Die unschmeichelhafte Wahrnehmung von Animation ist nicht das erste Mal, dass ein Teilgebiet der Kunst bestenfalls müde belächelt, schlimmstenfalls als Schund gilt, nur weil es prominent im Bereich (Jugend-)Unterhaltung Einsatz findet; das Genre der Fantasy trug ein ähnliches Kreuz, bevor Peter Jacksons Herr der Ringe-Adaptation oder HBOs Game of Thrones ein anderes Bild zeichneten, aber ganz abschütteln können sie das Laster nicht. Natürlich lassen sich endlos Beispiele heranziehen, wie an die Jugend gerichtete Medien helfen, tiefe Einblicke in die conditio humana zu erhalten; eine der Funktionen von Literatur insgesamt. Avatar z.B. stellt eine Charakterstudie von Kindern in permanenten Kriegs- und kriegsähnlichen Zuständen dar. William Goldings Herr der Fliegen schlägt in dieselbe Kerbe und zählt als Klassiker des englischsprachigen Kanons. Nur ändern die überzeugendsten Argumente selten eine festgefahrene Denkweise.
Eine Denkweise, die insbesondere deswegen absurd scheint, weil Computer Generated Imagery in modernen Filmen immer öfter und extensiver genutzt wird, um die Grenzen unserer Realität auszuhebeln, ohne es so aussehen zu lassen; ein Problem, das Animation nie besaß, weil es in ihrer Natur steckt, mehr darzustellen als physisch möglich. Das ist ihr Vorteil und ihre Stärke. Der Versuch, dies in Fotorealismus zu übertragen, kann nur scheitern: Zum einen ist es offensichtlich, dass hausgroße Maschinen, die sich um einen Würfel prügeln, nicht echt sind. Zum anderen muss sich CGI der Realität beugen, um glaubhaft zu bleiben. Das beste Beispiel dürfte der neue Der König der Löwen sein. Die Gesichtsmuskeln von Großkatzen halten für Mimik nicht her, sodass sich ihre emotionale Reichweite auf Indifferenz und Gereiztheit beschränkt; alles andere wirkt merkwürdig. Für einen Film, der auf die visuelle Vermittlung von Gefühlen und ihre Evokation im Publikum angewiesen ist, bedeutet das einen Todesstoß. Doch wenn Animation als solche nutzbringend zum Einsatz kommt und sämtliche Ansprüche von Realismus wegfallen, dann schafft es eine Löwin mit musikalischer Unterstützung selbst begriffsstutzigen, apathischen Kindern wie einst mir, die nicht begreifen (sollen), was impliziert wird, durch einen einzigen Blick die Röte ins Gesicht zu treiben. In Aladdin können sie nicht mehr in Sekundenschnelle über die Wolken reisen, wenn es das Lied verlangt. Niemand kauft Dumbo ab, dass er fliegen kann. Etc.

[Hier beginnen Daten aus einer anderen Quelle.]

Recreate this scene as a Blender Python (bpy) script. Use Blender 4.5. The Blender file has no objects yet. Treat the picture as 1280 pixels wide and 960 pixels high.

Animation is a medium, not a genre.
Ihre Flexibilität und Ungebundenheit geben Animation die Möglichkeit, effektvoll und effektiv zu vermitteln. Die Fähigkeit, Akzente zu setzen, zu karikieren, scheinbar spontan die Art und Weise visueller Darstellung grundlegend zu verändern, um einen Punkt deutlich zu machen, beschränkt sich nicht auf Kinderbespaßung. Sämtliche Facetten menschlicher Existenz, Trauer, Liebe, Belastung, Freude, Gewalt, Sex, Abhängigkeit, Freiheit, Hoffnung, können inszeniert, betont und unvergesslich gemacht werden. Wir, als Zuschauer, können die höchsten Höhen erreichen, was das ‚Markenzeichen‘ der Kunst ist. Das gilt für Film generell, da es keine Rolle spielt, ob eine Person mit einer Kamera oder einem Stift in der Hand arbeitet. Animation ist eine Darstellungsweise, ein Medium. Sie ist kein Genre, mit dem Erwartungen einhergehen, einhergehen sollten. Sie kann alles visualisieren und manchmal sogar besser als es die Realität vermag, weil jene Grenzen besitzt, die die Vorstellungskraft nicht kennt.